I once said to Sheldon, the proprietor of A Collector’s Book Shop in University City and later Maplewood, he who was notorious for gigging people by pulling books out of the bookshelves by putting their fingers on the top of the spines and pulling them out that way–I said to him, “I can’t imagine what your collection is like.” He responded by saying, well, chided me that his business is buying and selling books; he did not collect them.
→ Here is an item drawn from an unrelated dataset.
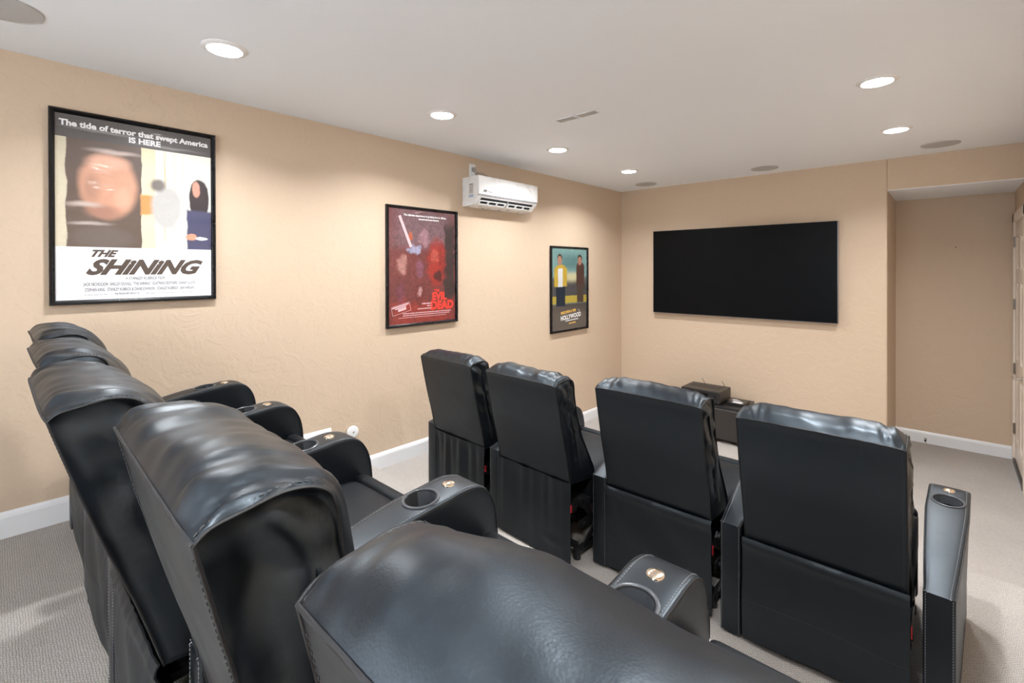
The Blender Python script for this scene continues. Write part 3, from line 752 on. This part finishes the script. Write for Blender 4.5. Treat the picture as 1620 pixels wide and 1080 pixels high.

And I am serious about his notoriety for gigging people–when I took people to the shop for the first time, I would tell them to watch for it, and surely enough, Sheldon would chide someone for putting their fingers atop the spines while we were there. My goodness, I have not thought about A Collector’s Book Shop in a while, but right now, I am walking through it–going upstairs and then into the other rooms above the shop next to his on the ground floor.

Not Unlike My Experience

Underlying all these adventures was one motive: I never wanted to be without books I wanted to read, and if I could be reading four or five books at the same time, so much the better. With books pouring into the shop almost daily, this was not a hard thing to achieve.

I do pretty well without running a book shop with the biannual library book sales and frequent trips to ABC Books. I could probably lose half my unread books–maybe two-thirds–and I’d still have enough to read for a lifetime. But let’s not take that risk.


At any rate, I thoroughly enjoyed this book which I have in a fine first edition with mylar over the dustjacket that I ordered from ABC Books during the great stay-at-home of 2020 (how’d that work out?), although I have personalized it with Cheeto dust and pizza grease. Which is just as well–I might be of the last generation, and perhaps a throwback amongst my generation–who loves books this way and who would really enjoy this sort of book and the attitudes contained within.

Which has a silver lining: cheap books in the near future, and plentiful kindling for my succeeding generations.

Amongst that future kindling, I have a copy of The Last Picture Show and maybe the movie book for Hud, the film version of Horseman, Pass By. Perhaps I shall pick them up after the reading challenge ends at the end of this month (and I finish the interrupted David Copperfield).